Friday, July 27, 2012

Thrilled at the Movies

Recently I saw the indie film BEASTS OF THE SOUTHERN WILD, which won major prizes at both the Cannes and Sundance Film Festivals.  I was blown away by the movie.  This one is a genuine original.
The protagonist is Hushpuppy, a six-year-old living with her father on a Mississippi Delta island pretty much forgotten by the world.  Hushpuppy is played by a completely untrained little actress, Quvenzhané Wallis, who is astonishing.  This child makes no distinction between what is "real" and what exists in her powerful imagination.  (When her father disappears for a few days, she says, "Daddy might have turned into a bug or a tree.  There was no way to tell.")  Her teacher has told her about aurochs, prehistoric creatures that are just as solid to Hushpuppy as the fish she and her father catch in their ramshackle, improvised boat.  What is wonderful is that the movie makes no distinction, either.  When Hushpuppy imagines something, it appears, and we don't know if it's "really" there are not.

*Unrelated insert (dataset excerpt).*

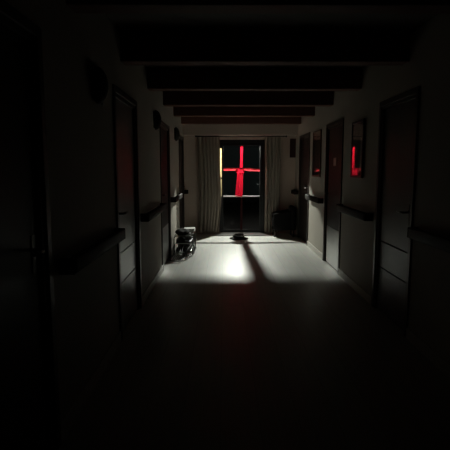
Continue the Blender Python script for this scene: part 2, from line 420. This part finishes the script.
for x in (-0.90, 0.90):
    bm = BM(); box(bm, x - 0.008, x + 0.008, 0, 0.085, -0.008, 0.008); obj('bracket', bm, M['blackframe'], cu)

# ------------------------------------------------------------------ handrails
def handrail(side, y0, y1, label):
    X = XL if side < 0 else XR; L_ = (y1 - y0) / 2; s = -side      # s: direction out of the wall
    t = thing('handrail', label, 'handrail', (X, (y0 + y1) / 2, 0.90), 'wooden handrails along the corridor walls')
    bm = BM(); box(bm, s * 0.045, s * 0.090, -L_ + 0.02, L_ - 0.02, -0.036, 0.052, 0.016); obj('rail', bm, M['rail'], t, True)
    for e in (-1, 1):
        bm = BM(); box(bm, s * 0.0, s * 0.088, e * (L_ - 0.021), e * L_, -0.034, 0.050, 0.008); obj('end_cap', bm, M['rail'] , t)
    n = max(2, int(L_ / 0.45) + 1) if L_ > 0.3 else 1
    for k in range(n):
        y = 0 if n == 1 else -L_ + 0.15 + k * (2 * L_ - 0.3) / (n - 1)
        bm = BM(); box(bm, 0, s * 0.012, y - 0.03, y + 0.03, -0.034, 0.04, 0.003); box(bm, s * 0.010, s * 0.048, y - 0.015, y + 0.015, -0.015, 0.015, 0.002); obj('bracket', bm, M['steel'], t)
    return t
handrail(-1, -0.6, 1.12, 'dark handrail on the left wall before the nearest left door')
handrail(-1, 2.26, 3.46, 'dark handrail on the left wall just before the grooved grey door')
handrail(-1, 4.56, 5.98, 'dark handrail on the left wall after the grooved grey door')
handrail(-1, 7.16, 8.50, 'dark handrail on the left wall above the wire rack')
handrail(-1, 9.52, 9.70, 'short stub of handrail beside the left end curtain')
handrail(1, -0.6, 3.52, 'dark handrail on the right wall before the grooved grey door')
handrail(1, 4.60, 5.78, 'dark handrail on the right wall below the dark-framed picture')
hr = handrail(1, 6.92, 8.03, 'dark handrail with pale far end below the brown-framed picture')
far_cap = [c for c in hr.children if c.name.startswith('end_cap')][1]
far_cap.data.materials[0] = M['cap']; far_cap['label'] = 'pale end cap'
handrail(1, 9.30, 9.70, 'short stub of handrail in the corner above the black armchair')

# ------------------------------------------------------------------ wall lamps (unlit)
def sconce(y):
    t = thing('wall_lamp', '', 'wall lamp', (XL, y, 1.99), 'unlit wall lamps on the left wall')
    bm = BM(); box(bm, 0, 0.016, -0.06, 0.06, -0.10, 0.10, 0.006); obj('back_plate', bm, M['sconce'], t)
    bm = BM(); bmesh.ops.create_uvsphere(bm, u_segments=28, v_segments=18, radius=1)
    for v in bm.verts: v.co = Vector((max(0.0, v.co.x) * 0.075 + 0.014, v.co.y * 0.085, v.co.z * 0.120))
    obj('lamp_shade', bm, M['sconce'], t, True)
    bm = BM(); bmesh.ops.create_uvsphere(bm, u_segments=12, v_segments=8, radius=0.012); bmesh.ops.translate(bm, verts=bm.verts[:], vec=(0.05, 0, -0.122)); obj('knob', bm, M['steel'], t, True)
    return t
s0 = sconce(5.60); s0['label'] = 'unlit dark wall lamp on the left wall, middle one of the three'
dup(s0, (XL, 7.90, 1.99), 'unlit dark wall lamp on the left wall nearest the glazed end door')
dup(s0, (XL, 3.05, 1.95), 'unlit dark wall lamp on the left wall nearest the viewpoint')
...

This makes for a rich, sometimes baffling, and always absorbing trip through two alien worlds: the island culture, and Hushpuppy's mind.  Her mother is dead, her father is dying, a huge storm hits and mostly destroys the island, aurochs appear, polar ice caps melt and crash into Louisiana, her mother comes back, maybe -- it's a visual feast with its own individual logic, in which longing and imagination trump linear thinking.  Don't miss this one.  SF has nothing as alien or complex as this little girl's brain and the film that creates it.